Poderíamos então concluir que, alterando o local de pagamento (critério espacial) e/ou o sujeito passivo (critério subjetivo), estaríamos criando uma nova regra-matriz de incidência tributária que, no caso específico, corresponde ao ISS retido pelo tomador de serviços, diferentemente da regra-matriz de incidência relativa ao ISS pago pelo prestador em razão dos serviços prestados. A diferença pode ser observada nos critérios material (tomar X prestar serviços), espacial (local do pagamento), pessoal (sujeito passivo).

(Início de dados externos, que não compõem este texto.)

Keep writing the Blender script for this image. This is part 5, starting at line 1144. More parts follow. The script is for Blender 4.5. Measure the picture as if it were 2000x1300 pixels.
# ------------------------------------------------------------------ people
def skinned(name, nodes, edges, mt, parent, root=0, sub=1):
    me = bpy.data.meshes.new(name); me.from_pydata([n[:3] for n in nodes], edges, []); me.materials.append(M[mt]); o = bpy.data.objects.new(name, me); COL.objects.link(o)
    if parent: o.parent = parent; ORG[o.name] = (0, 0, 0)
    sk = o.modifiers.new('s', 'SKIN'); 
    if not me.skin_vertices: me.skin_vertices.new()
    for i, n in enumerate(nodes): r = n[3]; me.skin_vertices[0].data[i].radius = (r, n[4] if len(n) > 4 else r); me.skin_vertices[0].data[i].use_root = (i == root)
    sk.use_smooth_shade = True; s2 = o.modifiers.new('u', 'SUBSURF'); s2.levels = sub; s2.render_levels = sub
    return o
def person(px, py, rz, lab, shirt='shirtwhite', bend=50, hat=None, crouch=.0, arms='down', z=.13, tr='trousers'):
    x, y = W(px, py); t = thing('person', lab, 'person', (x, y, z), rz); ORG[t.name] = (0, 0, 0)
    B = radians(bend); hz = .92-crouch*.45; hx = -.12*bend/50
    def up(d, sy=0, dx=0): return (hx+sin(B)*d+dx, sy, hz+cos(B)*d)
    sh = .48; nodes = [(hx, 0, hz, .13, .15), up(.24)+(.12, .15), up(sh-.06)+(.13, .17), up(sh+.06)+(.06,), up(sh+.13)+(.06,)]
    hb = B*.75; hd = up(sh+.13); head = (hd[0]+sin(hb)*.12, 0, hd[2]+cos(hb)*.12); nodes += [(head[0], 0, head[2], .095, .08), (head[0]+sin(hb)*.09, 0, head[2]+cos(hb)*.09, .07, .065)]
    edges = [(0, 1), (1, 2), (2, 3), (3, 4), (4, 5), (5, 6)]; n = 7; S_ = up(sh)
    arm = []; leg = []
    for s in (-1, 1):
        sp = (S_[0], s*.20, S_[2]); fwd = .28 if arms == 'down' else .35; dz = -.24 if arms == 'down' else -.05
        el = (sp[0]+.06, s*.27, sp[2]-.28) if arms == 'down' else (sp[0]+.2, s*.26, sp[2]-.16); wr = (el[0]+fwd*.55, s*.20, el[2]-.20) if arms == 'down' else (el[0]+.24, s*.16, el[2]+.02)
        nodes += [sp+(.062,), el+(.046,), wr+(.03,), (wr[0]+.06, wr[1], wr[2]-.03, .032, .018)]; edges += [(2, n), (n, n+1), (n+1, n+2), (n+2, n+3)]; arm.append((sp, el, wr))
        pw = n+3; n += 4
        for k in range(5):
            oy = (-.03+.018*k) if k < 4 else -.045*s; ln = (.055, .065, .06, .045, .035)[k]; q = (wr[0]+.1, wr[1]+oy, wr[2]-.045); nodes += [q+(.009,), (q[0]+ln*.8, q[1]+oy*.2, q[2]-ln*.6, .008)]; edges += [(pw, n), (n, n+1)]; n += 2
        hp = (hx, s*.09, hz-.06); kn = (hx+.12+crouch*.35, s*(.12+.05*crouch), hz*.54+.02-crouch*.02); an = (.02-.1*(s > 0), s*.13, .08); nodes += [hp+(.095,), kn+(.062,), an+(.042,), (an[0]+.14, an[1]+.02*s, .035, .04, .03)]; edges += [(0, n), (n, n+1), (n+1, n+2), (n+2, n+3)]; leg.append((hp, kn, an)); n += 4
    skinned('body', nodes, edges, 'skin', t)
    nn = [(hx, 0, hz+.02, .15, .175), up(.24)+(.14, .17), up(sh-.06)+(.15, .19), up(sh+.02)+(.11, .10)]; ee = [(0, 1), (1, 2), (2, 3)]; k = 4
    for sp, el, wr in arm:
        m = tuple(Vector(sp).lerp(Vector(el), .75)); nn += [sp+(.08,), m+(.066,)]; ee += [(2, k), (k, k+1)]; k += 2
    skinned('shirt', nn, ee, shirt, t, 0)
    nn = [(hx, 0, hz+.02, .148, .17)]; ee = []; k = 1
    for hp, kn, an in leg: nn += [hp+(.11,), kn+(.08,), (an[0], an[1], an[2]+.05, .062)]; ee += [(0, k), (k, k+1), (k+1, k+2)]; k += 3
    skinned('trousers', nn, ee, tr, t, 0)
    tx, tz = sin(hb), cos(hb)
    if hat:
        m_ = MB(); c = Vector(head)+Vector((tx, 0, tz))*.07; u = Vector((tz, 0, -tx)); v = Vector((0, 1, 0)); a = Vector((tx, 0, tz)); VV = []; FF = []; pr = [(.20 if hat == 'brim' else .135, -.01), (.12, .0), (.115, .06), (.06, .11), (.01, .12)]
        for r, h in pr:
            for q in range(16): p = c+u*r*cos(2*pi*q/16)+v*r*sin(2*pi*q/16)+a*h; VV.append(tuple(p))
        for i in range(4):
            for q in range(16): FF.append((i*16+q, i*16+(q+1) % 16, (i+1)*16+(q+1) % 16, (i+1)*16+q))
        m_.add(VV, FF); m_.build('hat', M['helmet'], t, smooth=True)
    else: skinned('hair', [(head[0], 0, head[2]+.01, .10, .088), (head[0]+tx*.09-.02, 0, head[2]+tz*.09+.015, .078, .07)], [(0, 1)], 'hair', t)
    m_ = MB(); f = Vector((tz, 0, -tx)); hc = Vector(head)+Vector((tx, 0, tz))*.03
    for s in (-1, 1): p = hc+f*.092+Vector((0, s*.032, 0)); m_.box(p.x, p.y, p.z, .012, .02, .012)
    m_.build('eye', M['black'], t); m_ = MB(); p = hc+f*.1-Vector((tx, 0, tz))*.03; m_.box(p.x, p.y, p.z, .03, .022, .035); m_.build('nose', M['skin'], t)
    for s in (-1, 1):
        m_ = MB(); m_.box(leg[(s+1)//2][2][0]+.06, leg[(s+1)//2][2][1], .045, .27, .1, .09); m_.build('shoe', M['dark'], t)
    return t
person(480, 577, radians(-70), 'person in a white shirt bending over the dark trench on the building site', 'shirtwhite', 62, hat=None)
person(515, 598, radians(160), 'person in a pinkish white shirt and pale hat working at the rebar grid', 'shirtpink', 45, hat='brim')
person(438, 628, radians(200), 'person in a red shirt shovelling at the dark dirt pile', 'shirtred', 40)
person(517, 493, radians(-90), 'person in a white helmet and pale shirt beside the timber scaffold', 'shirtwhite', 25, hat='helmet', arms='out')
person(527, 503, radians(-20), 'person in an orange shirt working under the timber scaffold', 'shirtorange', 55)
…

Assim, analisando a questão sob a ótica do tomador, podemos entender que houve a criação de uma nova obrigação tributária (nova regra-matriz, relativa ao ISS retido). No tocante ao prestador de serviços, em geral, haverá majoração do tributo (em especial, a alíquota), pois a prestação usualmente ocorre no município de São Paulo (mercado consumidor, com alíquota de 5%) enquanto o prestador normalmente está estabelecido em outros municípios no interior de São Paulo, ou mesmo em outros Estados, onde a tributação do ISS é menor (municípios considerados como paraísos fiscais, com alíquotas de 0,5%).

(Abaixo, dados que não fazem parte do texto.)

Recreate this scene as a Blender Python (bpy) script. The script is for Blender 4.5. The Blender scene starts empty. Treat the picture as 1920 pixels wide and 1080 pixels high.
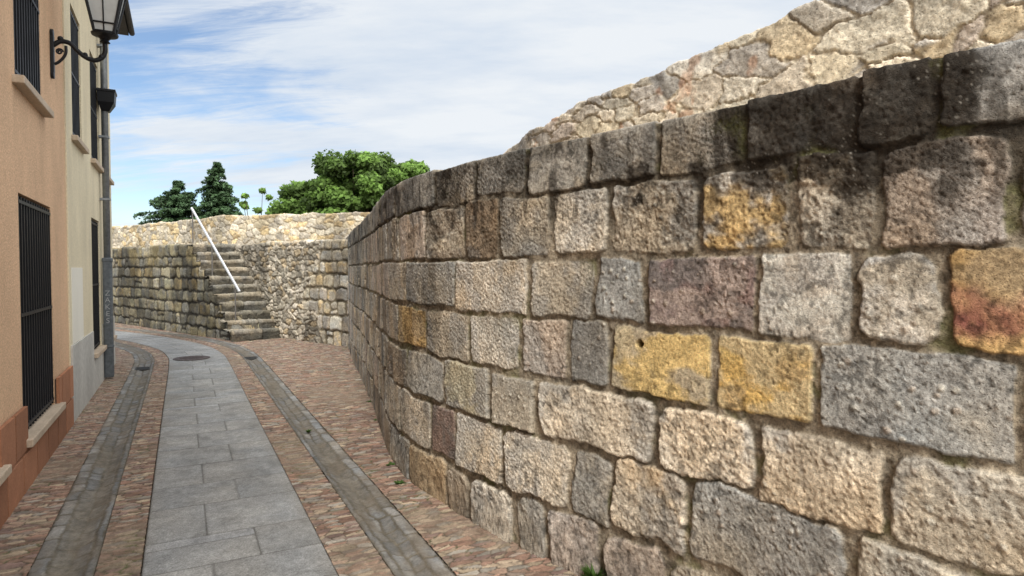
import bpy, bmesh, math, random
import numpy as np
from mathutils import Vector, Matrix
random.seed(11)
RS=np.random.RandomState(5)
scene=bpy.context.scene
COL=scene.collection
TH=math.radians(27.3); SN,CS=math.sin(TH),math.cos(TH)
def ST(t,s,z): return (-t*SN+s*CS, t*CS+s*SN, z)

# ------------------------------------------------------------ numpy noise
def hsh(ix,iy,seed=0):
    n=(ix.astype(np.int64)*374761393+iy.astype(np.int64)*668265263+int(seed)*144269504)&0xffffffff
    n=((n^(n>>13))*1274126177)&0xffffffff
    n=((n^(n>>15))*1103515245)&0xffffffff
    n=n^(n>>16)
    return (n&0xffffff)/float(0x1000000)
def vn(x,y,seed=0):
    xi=np.floor(x);yi=np.floor(y);fx=x-xi;fy=y-yi
    fx=fx*fx*(3-2*fx);fy=fy*fy*(3-2*fy)
    xi=xi.astype(np.int64);yi=yi.astype(np.int64)
    a=hsh(xi,yi,seed);b=hsh(xi+1,yi,seed);c=hsh(xi,yi+1,seed);d=hsh(xi+1,yi+1,seed)
    return (a*(1-fx)+b*fx)*(1-fy)+(c*(1-fx)+d*fx)*fy
def fbm(x,y,o=3,seed=0):
    r=0;a=.5;t=0
    for i in range(o):
        r=r+a*vn(x,y,seed+i*17);t+=a;a*=.55;x=x*2.03+3.1;y=y*2.03+7.7
    return r/t
def cell(x,y,seed=0,jit=.85):
    xi=np.floor(x).astype(np.int64);yi=np.floor(y).astype(np.int64)
    F1=np.full(x.shape,9.);F2=np.full(x.shape,9.);I=np.zeros(x.shape)
    for dx in(-1,0,1):
        for dy in(-1,0,1):
            cx=xi+dx;cy=yi+dy
            px=cx+.5+jit*(hsh(cx,cy,seed)-.5);py=cy+.5+jit*(hsh(cx,cy,seed+91)-.5)
            d=np.sqrt((px-x)**2+(py-y)**2)
            id_=hsh(cx,cy,seed+201)
            nw=d<F1
            F2=np.where(nw,F1,np.minimum(F2,d));I=np.where(nw,id_,I);F1=np.where(nw,d,F1)
    return F1,F2,I
def sst(a,b,x):
    t=np.clip((x-a)/(b-a),0,1);return t*t*(3-2*t)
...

Além disso, como seria possível a uma empresa tomadora de serviços, obrigada à retenção do ISS na fonte, recolher esse imposto sem que haja previsão em lei ordinária municipal (exigida pelo princípio da autonomia dos entes federados), nem regulamentação do procedimento (documentação, prazo e código de recolhimento)?

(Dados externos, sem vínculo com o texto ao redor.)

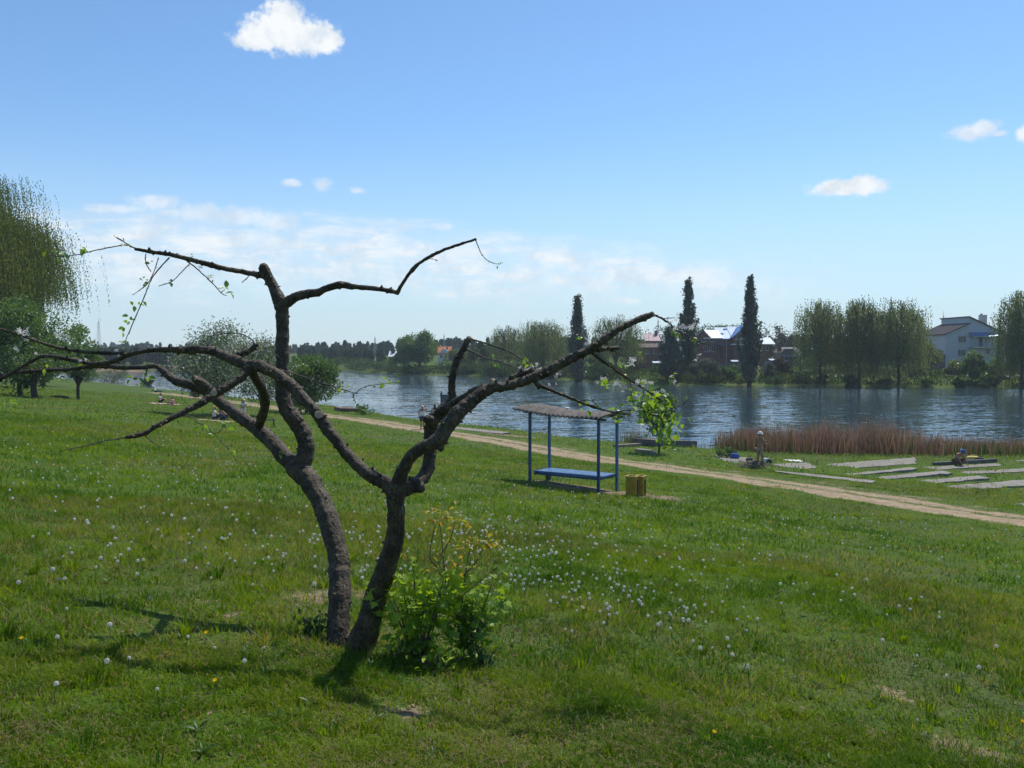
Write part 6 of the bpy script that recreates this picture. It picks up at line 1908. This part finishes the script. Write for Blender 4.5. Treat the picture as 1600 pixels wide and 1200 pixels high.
SLABS = [(cp((630, 262), (1075, 235), (1080, 262), (700, 283)), 'largest concrete slab, directly below the reeds'), (cp((640, 312), (1060, 288), (1075, 296), (665, 318)), 'narrow concrete strip just below the largest slab'),
         (cp((770, 328), (1200, 304), (1255, 314), (825, 337)), 'concrete slab second below the largest one'), (cp((915, 348), (1380, 329), (1435, 340), (965, 362)), 'long concrete slab third below the largest one'),
         (cp((1130, 369), (1640, 345), (1640, 370), (1195, 388)), 'lowest concrete slab, cut by the right edge of the picture'), (cp((1265, 301), (1640, 283), (1640, 300), (1300, 308)), 'concrete strip right of centre reaching the right edge, above the lowest slab'),
         (cp((1100, 276), (1470, 262), (1490, 271), (1150, 290)), 'concrete slab on which the crouching person works'), (cp((390, 263), (560, 261), (605, 283), (450, 288)), 'short concrete slab right of the sunbather'),
         (cp((110, 226), (290, 240), (335, 272), (225, 272)), 'worn grey slab under the sunbather and the blue bag'), (cp((1555, 456), (1640, 452), (1640, 463), (1560, 464)), 'small piece of concrete at the right edge beside the path'),
         (cp((1560, 247), (1640, 241), (1640, 249), (1570, 251)), 'thin slab at the right edge in front of the reeds')]
for pts, lb in SLABS: slab_px(pts, .18, lb)
slab_px(cp((405, 299), (640, 322), (885, 352), (870, 359), (620, 330), (405, 304)), .14, 'long narrow concrete kerb running beside the path toward the slabs', name='concrete_kerb', cat='kerb', group=None, lift=.06)
# dark edge beam behind the crouching person
a, b = ground(1458, 727), ground(1556, 722)
g = Geo(); g.box((0, 0, .06), ((b - a).length, .18, .22)); o = g.build('concrete_beam', M['concrete_dark'], None, bevel=.015); c = (a + b) / 2; o.location = c; o.rotation_euler = (0, 0, math.atan2(b.y - a.y, b.x - a.x)); tag(o, 'dark concrete edge beam behind the crouching person', 'beam')
# jetty
def beam(px0, py0, px1, py1, w, h_, label, mat='concrete_dark', name='jetty_beam', cat='jetty', lift=0.0, Y=None):
    a = ground(px0, py0) if Y is None else at(px0, py0, Y); b = ground(px1, py1) if Y is None else at(px1, py1, Y)
    c = (a + b) / 2; g = Geo(); g.box((0, 0, 0), ((b - a).length, w, h_)); o = g.build(name, M[mat], None, bevel=.015)
    o.location = (c.x, c.y, c.z + h_ / 2 - .05 + lift); o.rotation_euler = (0, -math.asin((b.z - a.z) / (b - a).length), math.atan2(b.y - a.y, b.x - a.x)); return tag(o, label, cat)
beam(1005, 697, 1073, 698, 1.5, .42, 'broad dark concrete jetty block behind the young tree', lift=.05)
beam(1004, 692, 1052, 692.5, 1.0, .35, 'upper dark concrete block behind the jetty block', Y=57.2)
beam(962, 699, 1008, 696, .35, .2, 'long thin beam leading from the shelter side to the jetty', 'wood_old')
beam(994, 705.5, 1018, 708, .5, .16, 'pale broken plank in the grass left of the young tree', 'concrete', 'plank', 'plank', .05)
beam(1016, 709, 1025, 710, .3, .12, 'short pale plank end beside the trunk of the young tree', 'concrete', 'plank', 'plank', .04)
beam(527, 642.5, 556, 643, 2.2, .35, 'flat reddish brown slab lying on the near shore beside the path', 'rust', 'shore_slab', 'slab', .05)
beam(690, 669, 790, 679, 1.2, .12, 'pale concrete edging at the water behind the path', 'concrete', 'shore_edging', 'edging', .04)

# beach changing cabin, mostly hidden by the right arm of the tree
cb = base_at(697, 66)
cab = thing('changing_cabin', 'grey green metal changing cabin with finials at the water, half hidden by the limb', 'changing cabin', cb)
wq = wid_(15, 66); ht_ = zat(617, 66) - cb.z
for sx in (-1, 1):
    for sy in (-1, 1):
        Geo().box((sx * wq / 2, sy * .45, ht_ / 2), (.07, .07, ht_ + .1)).build('post', M['blue_dark'], cab)
        Geo().tube([(sx * wq / 2, sy * .45, ht_ + .05), (sx * wq / 2, sy * .45, ht_ + .12), (sx * wq / 2, sy * .45, ht_ + .3)], [.05, .035, .01], 8).build('finial', M['black'], cab)
for y in (-.45, .45): Geo().span((-wq / 2 + .036, y - .015, .25), (wq / 2 - .036, y + .015, ht_)).build('panel', M['green_panel'], cab)
Geo().span((-wq / 2 - .08, -.52, ht_ + .005), (wq / 2 + .08, .52, ht_ + .05)).build('top_rim', M['blue_dark'], cab)

# low bench on the lawn
lb0 = ground(420, 667)
bn = thing('low_bench', 'small low dark bench on the lawn beside the upright stem', 'bench', lb0, R(8))
Geo().box((0, 0, .40), (.66, .3, .05)).build('seat', M['black'], bn)
for x in (-.28, .28): Geo().box((x, 0, .19), (.05, .26, .38)).build('leg', M['black'], bn)

# ------------------------------------------------------------------ people
def skin_body(name, verts, edges, mat, parent, sub=2, root=0):
    """verts: list of (position, radius)"""
    me = bpy.data.meshes.new(name + '_cage'); me.from_pydata([v[0] for v in verts], edges, []); me.update()
    o = bpy.data.objects.new('tmp', me); C.objects.link(o)
    md = o.modifiers.new('skin', 'SKIN'); md.use_smooth_shade = True
    for i, v in enumerate(verts):
        r = v[1]; me.skin_vertices[0].data[i].radius = r if isinstance(r, tuple) else (r, r)
    me.skin_vertices[0].data[root].use_root = True
    sb = o.modifiers.new('sub', 'SUBSURF'); sb.levels = sub; sb.render_levels = sub
    dg = bpy.context.evaluated_depsgraph_get()
    m2 = bpy.data.meshes.new_from_object(o.evaluated_get(dg)); m2.name = name
    bpy.data.objects.remove(o)
    for p in m2.polygons: p.use_smooth = True
    return link_mesh(name, m2, mat, parent)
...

Pelo exposto, concluímos que, devido ao princípio constitucional da anterioridade tributária, as novas hipóteses de retenção do ISS pelo tomador de serviços (responsável) e os casos em que esse imposto passa a ser devido para o município onde ocorre a prestação (e não para o local do prestador), deveriam vigorar no exercício subsequente ao da publicação da lei ordinária municipal, ou seja, apenas a partir de 01/01/2004, e não desde a data da publicação da LC 116/03 em 01/08/2003.
Sendo o assunto controverso e ainda não decidido pelas prefeituras dos milhares de municípios do Brasil, gostaria de apresentar a presente questão e abrir a discussão sobre o assunto, esperando a colaboração de todos os interessados na solução de tal controvérsia.